Land of rising competition

Lisa Napoli Nov 10, 2006

KAI RYSSDAL: Now that Detroit’s finally doing better about its quality-control hole, Japanese companies are discovering problems of their own. Toyota, for example, has had to recall almost a million cars in the past couple of months. Sony suffered huge losses when it was forced to recall millions of computer batteries that were fire hazards. And only now is the company getting around to releasing its long-delayed Playstation 3 video game console. Marketplace’s Lisa Napoli looked into what went wrong.

LISA NAPOLI: Let’s not forget that Japan hasn’t always been synonymous with top-quality:

C. WHAN PARK: A lousy product. I mean, when you talk about the late ’50s, ’60s, that’s what the Japanese brand was.

That’s C. Whan Park at USC’s Marshall School of Business. Of course, once Japan turned around, it turned around big and became renowned for making durable, long-lasting products.

Park says today the country’s facing the same problems as everyone else — especially the pressure to increase the bottom line by reducing costs:

PARK:“To compete with others on a global level, they have to really pay attention to this cost and then that creates many other different issues.”

Restructurings are taking their toll, and diminished head count at major companies means fewer eyes to backstop production troubles. And a trend toward outsourcing puts control of the product out of Japanese hands.

Claes Fornell of the Business School at the University of Michigan says it all leads to diminished quality:

CLAES FORNELL: At some point you will have cut costs in the wrong area or you will have cut too much and it has negative implications for the quality of the products that you produce.

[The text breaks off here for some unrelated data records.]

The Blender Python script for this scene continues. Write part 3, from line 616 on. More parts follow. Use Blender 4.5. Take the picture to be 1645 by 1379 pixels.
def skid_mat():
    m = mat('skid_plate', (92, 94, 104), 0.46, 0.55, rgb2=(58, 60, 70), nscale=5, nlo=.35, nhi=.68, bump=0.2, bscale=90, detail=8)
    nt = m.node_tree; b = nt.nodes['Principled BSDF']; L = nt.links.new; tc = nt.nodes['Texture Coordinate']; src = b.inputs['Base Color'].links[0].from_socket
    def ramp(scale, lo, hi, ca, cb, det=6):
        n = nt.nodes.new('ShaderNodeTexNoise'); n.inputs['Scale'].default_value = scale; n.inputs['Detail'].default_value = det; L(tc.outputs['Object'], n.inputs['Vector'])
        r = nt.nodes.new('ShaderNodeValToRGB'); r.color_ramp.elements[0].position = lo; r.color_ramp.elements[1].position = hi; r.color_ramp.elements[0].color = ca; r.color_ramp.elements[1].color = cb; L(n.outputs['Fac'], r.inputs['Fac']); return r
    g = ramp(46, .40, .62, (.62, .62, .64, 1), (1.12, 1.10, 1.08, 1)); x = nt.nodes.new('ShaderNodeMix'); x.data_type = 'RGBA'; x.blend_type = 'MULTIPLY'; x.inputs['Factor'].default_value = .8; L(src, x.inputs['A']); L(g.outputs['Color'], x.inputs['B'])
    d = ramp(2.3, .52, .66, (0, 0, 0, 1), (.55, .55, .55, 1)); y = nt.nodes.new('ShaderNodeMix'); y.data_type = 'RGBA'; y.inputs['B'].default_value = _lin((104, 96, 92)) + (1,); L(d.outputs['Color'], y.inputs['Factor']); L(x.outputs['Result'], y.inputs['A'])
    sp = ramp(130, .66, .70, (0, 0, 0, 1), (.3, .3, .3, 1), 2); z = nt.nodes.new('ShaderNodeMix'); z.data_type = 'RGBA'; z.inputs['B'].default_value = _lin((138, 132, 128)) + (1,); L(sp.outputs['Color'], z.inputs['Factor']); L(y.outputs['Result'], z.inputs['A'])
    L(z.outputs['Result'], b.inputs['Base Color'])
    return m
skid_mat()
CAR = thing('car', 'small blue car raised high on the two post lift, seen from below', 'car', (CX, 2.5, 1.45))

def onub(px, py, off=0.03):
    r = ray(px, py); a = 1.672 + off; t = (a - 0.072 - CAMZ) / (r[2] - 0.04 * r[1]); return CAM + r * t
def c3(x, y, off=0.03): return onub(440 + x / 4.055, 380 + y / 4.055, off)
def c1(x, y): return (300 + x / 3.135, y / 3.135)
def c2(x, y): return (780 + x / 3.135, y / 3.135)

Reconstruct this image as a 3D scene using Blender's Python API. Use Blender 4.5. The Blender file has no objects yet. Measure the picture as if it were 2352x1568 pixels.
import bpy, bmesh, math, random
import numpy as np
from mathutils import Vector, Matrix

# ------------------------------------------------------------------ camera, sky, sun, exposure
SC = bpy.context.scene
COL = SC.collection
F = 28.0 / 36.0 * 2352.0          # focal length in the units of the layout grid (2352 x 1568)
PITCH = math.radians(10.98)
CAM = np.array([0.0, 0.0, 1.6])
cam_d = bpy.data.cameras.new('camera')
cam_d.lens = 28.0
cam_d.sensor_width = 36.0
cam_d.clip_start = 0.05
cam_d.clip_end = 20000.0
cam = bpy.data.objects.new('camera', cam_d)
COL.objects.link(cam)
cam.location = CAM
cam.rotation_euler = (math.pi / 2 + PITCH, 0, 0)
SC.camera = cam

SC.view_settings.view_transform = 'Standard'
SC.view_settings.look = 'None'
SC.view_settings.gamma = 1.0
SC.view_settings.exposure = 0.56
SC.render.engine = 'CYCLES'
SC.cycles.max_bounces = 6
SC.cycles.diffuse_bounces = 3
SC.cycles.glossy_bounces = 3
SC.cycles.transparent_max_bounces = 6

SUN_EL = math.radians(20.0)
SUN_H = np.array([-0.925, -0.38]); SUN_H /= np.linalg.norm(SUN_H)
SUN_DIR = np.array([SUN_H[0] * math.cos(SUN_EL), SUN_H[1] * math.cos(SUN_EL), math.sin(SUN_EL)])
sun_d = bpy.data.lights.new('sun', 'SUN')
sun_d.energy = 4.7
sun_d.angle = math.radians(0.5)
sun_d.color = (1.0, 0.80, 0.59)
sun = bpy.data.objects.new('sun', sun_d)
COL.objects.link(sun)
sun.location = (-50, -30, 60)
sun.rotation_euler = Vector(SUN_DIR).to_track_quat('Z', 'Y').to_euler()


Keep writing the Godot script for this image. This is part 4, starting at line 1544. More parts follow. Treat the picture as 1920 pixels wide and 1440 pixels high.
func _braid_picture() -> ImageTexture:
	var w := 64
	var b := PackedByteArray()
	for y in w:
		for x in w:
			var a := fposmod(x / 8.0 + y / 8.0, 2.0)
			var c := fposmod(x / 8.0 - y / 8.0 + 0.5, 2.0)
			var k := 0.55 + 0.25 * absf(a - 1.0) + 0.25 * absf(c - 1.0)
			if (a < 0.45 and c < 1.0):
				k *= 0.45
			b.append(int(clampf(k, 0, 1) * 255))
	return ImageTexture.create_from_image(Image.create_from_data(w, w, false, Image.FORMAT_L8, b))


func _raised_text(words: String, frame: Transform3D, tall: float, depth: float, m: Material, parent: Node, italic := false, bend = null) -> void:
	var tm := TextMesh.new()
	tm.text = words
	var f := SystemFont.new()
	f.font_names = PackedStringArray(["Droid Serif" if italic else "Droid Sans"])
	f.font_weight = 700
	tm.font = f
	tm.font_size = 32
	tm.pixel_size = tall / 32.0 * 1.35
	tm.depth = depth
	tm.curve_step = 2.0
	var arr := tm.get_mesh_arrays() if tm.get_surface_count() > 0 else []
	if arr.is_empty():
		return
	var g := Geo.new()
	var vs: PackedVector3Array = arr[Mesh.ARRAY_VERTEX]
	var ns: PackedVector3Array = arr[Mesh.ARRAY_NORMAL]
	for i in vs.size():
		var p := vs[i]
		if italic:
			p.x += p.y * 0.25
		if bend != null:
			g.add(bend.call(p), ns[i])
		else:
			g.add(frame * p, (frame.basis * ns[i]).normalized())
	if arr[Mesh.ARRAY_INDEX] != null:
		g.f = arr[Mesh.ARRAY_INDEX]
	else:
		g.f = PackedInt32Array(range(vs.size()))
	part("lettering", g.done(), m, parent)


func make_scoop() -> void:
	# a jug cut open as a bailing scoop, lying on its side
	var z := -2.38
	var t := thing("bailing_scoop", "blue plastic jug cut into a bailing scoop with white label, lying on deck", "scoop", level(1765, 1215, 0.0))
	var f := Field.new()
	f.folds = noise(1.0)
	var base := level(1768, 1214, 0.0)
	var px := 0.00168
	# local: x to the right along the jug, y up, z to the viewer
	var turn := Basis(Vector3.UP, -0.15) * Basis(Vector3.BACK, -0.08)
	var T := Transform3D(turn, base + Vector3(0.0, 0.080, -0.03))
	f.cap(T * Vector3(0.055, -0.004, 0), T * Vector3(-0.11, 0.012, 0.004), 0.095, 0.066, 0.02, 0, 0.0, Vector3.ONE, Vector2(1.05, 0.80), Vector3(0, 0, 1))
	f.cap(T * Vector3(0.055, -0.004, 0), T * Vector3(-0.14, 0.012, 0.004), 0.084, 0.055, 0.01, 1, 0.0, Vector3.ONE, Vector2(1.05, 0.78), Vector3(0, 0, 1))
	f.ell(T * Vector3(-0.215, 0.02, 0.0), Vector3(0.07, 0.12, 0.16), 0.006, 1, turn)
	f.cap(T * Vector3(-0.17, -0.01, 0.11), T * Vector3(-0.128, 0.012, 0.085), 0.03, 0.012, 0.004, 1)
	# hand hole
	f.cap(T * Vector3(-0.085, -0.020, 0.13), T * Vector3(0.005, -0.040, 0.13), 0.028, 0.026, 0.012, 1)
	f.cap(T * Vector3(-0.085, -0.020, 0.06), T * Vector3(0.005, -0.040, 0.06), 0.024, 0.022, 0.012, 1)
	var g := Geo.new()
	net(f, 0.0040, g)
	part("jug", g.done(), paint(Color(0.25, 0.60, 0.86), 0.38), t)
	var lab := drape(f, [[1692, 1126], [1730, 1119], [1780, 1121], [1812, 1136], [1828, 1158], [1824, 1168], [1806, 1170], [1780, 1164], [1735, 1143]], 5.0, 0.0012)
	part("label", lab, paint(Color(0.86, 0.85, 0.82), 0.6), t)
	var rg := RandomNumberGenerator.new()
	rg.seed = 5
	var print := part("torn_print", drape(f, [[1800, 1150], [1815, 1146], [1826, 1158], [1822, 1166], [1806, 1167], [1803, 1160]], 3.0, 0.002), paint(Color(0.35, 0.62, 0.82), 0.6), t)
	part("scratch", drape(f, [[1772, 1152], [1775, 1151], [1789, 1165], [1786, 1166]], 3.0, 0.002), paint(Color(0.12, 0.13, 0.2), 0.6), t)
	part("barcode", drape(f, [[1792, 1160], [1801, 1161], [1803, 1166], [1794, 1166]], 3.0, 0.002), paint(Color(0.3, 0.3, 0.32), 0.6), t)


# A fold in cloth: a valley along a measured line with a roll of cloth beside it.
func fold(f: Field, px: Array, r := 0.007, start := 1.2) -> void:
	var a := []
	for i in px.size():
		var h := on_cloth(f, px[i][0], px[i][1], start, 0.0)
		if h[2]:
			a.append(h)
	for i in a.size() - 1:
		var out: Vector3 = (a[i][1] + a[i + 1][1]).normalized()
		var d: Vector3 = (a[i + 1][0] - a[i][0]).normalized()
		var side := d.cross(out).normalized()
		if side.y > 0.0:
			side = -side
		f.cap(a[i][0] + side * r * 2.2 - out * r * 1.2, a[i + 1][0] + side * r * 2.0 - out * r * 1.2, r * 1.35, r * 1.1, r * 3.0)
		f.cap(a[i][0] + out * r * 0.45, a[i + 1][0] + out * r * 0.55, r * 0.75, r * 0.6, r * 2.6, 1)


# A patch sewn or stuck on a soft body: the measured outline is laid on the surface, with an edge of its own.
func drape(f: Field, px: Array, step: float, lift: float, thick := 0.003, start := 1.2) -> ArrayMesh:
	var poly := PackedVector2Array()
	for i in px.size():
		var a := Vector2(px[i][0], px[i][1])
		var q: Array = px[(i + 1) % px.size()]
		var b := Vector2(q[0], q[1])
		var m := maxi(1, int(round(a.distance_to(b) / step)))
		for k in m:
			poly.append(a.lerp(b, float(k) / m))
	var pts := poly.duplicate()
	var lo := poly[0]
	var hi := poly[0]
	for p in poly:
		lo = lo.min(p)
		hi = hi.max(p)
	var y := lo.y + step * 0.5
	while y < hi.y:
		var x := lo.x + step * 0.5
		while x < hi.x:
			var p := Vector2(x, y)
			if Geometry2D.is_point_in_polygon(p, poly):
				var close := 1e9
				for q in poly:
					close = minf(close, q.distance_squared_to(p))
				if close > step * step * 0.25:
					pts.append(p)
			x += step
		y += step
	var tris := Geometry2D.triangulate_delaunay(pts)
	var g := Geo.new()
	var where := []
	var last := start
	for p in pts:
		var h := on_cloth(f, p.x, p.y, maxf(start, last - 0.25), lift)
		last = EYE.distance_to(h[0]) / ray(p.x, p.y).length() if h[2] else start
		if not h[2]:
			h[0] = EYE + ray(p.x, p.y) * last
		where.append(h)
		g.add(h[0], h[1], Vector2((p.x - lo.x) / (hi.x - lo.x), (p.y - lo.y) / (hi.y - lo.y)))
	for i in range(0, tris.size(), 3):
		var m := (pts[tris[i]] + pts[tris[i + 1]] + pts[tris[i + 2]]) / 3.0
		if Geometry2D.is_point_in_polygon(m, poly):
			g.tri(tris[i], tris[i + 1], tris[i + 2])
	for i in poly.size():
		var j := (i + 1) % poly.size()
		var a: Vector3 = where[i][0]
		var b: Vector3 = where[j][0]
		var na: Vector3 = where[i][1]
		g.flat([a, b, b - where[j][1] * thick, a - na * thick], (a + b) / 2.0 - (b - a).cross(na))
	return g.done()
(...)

Then there’s the problem of competition. Korean companies Samsung and LG have put themselves through a very Japanese-like reincarnation — recasting themselves from makers of low-quality goods to rivals of Sony. So says Yukari Iwatani of the Wall Street Journal:

YUKARI IWATANI:“It does hurt the Japanese that there are strong rival brands emerging. You know, they didn’t have that kind of competition let’s say 10 years ago.”

John Quelch of the Harvard Business School says the competitive pressure may be growing, but he isn’t worried about the long-term future of the brand of Japan.

JOHN QUELCH:“I think we have the same number of, if not many more, recalls going on in the U.S. every day of the week, and we don’t get into a lather about the image of America being diminished.”

Besides, says Quelch, the Japanese are so image-conscious and so attentive to detail that they’re likely to take their recent blunders as a call to get back on track.

In Los Angeles, I’m Lisa Napoli for Marketplace.